Xavier Chanoine | 2.5 | Violated Angels |
Bande annonce
Mandara de Jissoji Akio est à l’image de This Passing Life, sa précédente réalisation et premier long-métrage de cinéma, une expérience formelle de tous les instants. Pour sa seconde collaboration avec le studio ATG, le cinéaste réussit à développer une intrigue étouffante sous fond de religion (ou de secte, c’est au choix), où tous les repères spatio-temporels semblent être partis en fumée et ce, dès le départ. Comme une envie manifeste de créer le décalage entre la perception du spectateur vis-à-vis de ce qu’il voit, et les sensations des protagonistes vis-à-vis de ce qu’ils vivent. Au travers de dialogues philosophiques abscons, où cette « nouvelle génération » de bouddhistes tente de donner une véritable définition à ce qu’est le genre humain ou l’érotisme, entre autres, le cinéaste prend le risque de manipuler les sens du spectateur pour le mener vers des territoires brumeux.

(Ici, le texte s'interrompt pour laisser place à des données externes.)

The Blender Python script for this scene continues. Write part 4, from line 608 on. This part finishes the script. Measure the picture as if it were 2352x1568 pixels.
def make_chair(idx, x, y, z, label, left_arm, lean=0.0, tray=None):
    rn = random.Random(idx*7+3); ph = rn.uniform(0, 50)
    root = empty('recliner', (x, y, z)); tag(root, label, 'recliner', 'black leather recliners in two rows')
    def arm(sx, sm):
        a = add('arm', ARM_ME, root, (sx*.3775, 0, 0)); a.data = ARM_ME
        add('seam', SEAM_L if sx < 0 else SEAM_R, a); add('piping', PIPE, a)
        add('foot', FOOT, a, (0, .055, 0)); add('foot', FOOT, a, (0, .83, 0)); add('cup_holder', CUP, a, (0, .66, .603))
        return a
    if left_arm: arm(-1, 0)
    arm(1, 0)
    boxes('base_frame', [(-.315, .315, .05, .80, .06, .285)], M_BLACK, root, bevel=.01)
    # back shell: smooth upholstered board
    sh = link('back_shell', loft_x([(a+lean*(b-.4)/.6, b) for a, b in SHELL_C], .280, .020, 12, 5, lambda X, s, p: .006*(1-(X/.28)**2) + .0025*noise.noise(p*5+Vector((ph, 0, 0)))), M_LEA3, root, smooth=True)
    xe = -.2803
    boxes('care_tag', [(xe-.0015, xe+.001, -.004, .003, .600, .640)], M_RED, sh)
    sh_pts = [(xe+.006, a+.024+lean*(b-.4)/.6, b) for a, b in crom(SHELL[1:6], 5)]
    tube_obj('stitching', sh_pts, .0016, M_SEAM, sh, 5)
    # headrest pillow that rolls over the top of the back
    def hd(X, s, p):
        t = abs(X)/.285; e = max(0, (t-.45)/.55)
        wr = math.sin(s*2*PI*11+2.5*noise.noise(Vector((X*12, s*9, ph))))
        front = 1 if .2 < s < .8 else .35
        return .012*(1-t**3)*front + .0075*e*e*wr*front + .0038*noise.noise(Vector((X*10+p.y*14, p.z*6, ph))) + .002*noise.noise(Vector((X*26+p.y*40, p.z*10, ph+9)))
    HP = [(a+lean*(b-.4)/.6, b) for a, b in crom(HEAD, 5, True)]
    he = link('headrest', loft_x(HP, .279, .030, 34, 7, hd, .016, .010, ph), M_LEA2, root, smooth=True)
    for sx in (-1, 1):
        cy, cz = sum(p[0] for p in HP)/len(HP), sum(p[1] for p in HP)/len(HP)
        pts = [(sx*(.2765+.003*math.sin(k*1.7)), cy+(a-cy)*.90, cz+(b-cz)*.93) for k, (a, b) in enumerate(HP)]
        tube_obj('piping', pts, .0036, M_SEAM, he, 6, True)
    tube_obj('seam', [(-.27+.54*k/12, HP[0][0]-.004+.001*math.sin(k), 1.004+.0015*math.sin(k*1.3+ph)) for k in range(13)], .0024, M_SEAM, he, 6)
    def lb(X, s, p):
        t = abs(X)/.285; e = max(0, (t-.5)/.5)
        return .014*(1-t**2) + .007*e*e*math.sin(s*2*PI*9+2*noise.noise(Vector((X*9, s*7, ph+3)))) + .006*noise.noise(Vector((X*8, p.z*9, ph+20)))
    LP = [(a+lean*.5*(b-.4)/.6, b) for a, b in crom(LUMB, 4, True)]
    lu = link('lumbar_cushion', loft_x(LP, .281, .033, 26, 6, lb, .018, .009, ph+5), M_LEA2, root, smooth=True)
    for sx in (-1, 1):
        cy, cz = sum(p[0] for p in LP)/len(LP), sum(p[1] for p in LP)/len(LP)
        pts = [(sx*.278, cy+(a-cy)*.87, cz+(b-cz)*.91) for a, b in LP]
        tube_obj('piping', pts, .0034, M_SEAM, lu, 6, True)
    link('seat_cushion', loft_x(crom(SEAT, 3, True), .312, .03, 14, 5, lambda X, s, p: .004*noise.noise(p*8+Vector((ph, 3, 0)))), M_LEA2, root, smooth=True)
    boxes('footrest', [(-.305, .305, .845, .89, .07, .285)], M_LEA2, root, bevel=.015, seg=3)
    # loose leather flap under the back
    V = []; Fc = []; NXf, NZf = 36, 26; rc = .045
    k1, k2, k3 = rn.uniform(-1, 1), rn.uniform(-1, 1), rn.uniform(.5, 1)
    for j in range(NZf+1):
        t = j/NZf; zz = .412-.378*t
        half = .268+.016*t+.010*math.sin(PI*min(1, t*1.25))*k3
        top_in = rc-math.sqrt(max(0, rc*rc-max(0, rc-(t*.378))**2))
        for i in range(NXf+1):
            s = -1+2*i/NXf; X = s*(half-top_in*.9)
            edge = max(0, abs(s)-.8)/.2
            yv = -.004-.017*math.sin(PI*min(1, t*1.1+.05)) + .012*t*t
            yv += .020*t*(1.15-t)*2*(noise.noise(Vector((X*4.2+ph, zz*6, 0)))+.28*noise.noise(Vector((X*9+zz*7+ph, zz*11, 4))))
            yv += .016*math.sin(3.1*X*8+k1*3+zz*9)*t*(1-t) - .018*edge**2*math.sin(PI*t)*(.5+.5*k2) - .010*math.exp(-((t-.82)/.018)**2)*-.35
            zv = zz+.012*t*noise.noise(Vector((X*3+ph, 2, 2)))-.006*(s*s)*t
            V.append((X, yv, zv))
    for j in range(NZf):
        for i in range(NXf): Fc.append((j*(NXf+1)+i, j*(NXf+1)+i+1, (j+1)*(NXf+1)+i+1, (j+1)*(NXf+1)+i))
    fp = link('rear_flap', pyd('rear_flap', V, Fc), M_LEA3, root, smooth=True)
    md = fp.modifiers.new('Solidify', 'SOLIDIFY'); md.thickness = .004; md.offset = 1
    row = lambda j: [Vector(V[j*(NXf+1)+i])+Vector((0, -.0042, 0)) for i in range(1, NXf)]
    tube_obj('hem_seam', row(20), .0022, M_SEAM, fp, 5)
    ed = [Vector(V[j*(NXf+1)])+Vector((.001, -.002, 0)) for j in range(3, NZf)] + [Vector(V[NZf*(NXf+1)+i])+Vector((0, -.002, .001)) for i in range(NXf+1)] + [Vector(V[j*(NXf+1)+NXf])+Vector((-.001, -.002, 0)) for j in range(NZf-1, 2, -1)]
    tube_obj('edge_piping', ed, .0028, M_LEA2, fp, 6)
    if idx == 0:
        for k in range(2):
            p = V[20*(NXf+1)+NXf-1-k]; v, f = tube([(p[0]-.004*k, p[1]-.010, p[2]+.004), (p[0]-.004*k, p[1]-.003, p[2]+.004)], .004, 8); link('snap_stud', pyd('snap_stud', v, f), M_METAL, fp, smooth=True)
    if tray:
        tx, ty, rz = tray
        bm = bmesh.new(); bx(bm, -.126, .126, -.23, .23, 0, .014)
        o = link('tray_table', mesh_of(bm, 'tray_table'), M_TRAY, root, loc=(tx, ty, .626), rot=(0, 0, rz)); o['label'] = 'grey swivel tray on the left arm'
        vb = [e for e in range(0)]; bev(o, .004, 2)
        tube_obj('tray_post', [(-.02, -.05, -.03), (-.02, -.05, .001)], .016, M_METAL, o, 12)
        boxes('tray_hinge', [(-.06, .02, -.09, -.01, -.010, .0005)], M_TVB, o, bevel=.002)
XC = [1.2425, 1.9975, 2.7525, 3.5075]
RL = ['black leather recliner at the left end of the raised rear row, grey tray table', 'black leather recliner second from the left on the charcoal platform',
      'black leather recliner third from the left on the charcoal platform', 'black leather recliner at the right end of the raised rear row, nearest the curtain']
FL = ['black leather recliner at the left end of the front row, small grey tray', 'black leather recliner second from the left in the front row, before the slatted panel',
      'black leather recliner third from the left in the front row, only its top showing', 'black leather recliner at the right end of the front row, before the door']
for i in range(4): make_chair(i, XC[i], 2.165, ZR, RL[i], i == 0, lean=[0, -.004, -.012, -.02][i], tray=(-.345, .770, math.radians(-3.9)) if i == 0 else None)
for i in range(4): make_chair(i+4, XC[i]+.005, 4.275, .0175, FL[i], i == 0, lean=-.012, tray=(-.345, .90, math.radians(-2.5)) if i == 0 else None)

Dès son entrée chaotique où deux couples s’échangent leurs partenaires, il est difficile de se situer quelque part : entre cette lumière blanchâtre et ces chambres du motel rappelant l’expressionisme allemand des années 20, de part leur architecture biscornue et les angles de vue improbables, tout arrive très vite. Il est en effet fréquent de voir plusieurs types de mise en scène dès lors que l’on passe à une autre scène : croisement là-aussi improbable entre le cinéma théorique et expérimental de Yoshida Kiju et la verve révolutionnaire des marginaux du cinéma de Wakamatsu Koji, Mandara impressionne autant qu’il rebute. Sur le plan strictement formel, le film enchaîne les prouesses délirantes en usant et abusant du grand angle pour étirer les lieux, les rendre irréels, ou souligner la folie qui s’empare des protagonistes en grossissant les traits des visages, comme pour les rendre absurdes. Absurde, à l’image de ce petit groupe sectaire recrutant des fidèles par la force, le viol et la violence. D’où cette impression d’écœurement à force d’assister à une série de viols plutôt abjectes, où les protagonistes ne se cachent pas de vouloir faire l’amour à des « corps », vivants ou inanimés. Le film peut paraître également misogyne à cause du discours peu clair du cinéaste, de son rapport à la sexualité et de son manque de distanciation vis-à-vis des actes d’un autre âge qui sont ici exécutés. De plus, si l’expérience visuelle est détonante, le cinéaste s’amusant à jouer sur les fausses pistes (l’usage du noir et blanc n’est ici pas synonyme de retour dans le passé) et l’espace (deux personnages ne discutent pas à même distance lors d’une coupe) comme pour semer une fois de plus le trouble, l’intrigue met un temps fou à se mettre en place. Mais étonnamment, le film ne paraît jamais trop long malgré ses 2h15 bien remplies, Jissoji Akio réservant systématiquement sa petite surprise formelle sortie d’un imaginaire farfelu : ses travellings effrénés en bord de mer font à chaque fois mouche par leur intensité, et sa dernière partie désespérée est un immense moment de cinéma, symbole d’un échec collectif plutôt rassurant au final. Il fallait bien cela pour garder l’attention du spectateur jusqu’au bout.